Of course, one might adopt the stance of an ultra-Whorfian and suppose
that the structure of math is in fact determined by some coincidental feature of the languages of all cultures that have explored number theory - but there are enough of these and sufficiently varied that this feature would seem to have the status of an "accidental universal" - it would require (in light of the evidence) something of an intellectual leap to suppose that there are languages with the proviso that their speakers are LOGICALLY INCAPABLE of verifying the proofs of the various "anti-recursion" theorems.

Actually, of course, what is going on is that the human mind is finite
and we can only do APPROXIMATIONS of mathematics. Those who hold to the doctrine of infinite language are forced to postulate that we can equally aspire only to approximations of language. Small wonder we get confused occasionally.

I do not say you are wrong; I myself thought I was wrong once...On closer inspection, I was wrong about that.


For what it is worth: I thought the answer by Spike was by far the best given the constrictions of the question.

His is male but he is not yet a man.
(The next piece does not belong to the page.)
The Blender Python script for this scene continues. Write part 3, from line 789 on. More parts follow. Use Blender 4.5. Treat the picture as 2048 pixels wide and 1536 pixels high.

Perhaps he is a young boy.

Hi Jean,
I suppose the conditions for this barber could be made clearer.

Perhaps, There is a bearded man in a town who shaves all and only those men who do not shave themselves.

The point of the exercise is to realise that the barber so described cannot exist.
Any description which has a contradictory predication, does not exist.

For example (the x such that Px & ~Px) cannot exist.

It's a paradox. There is no solution. If there was a solution it would not be a paradox. No matter what you say or do, there's no way you can resolve the issue that this barber will, and will not shave himself.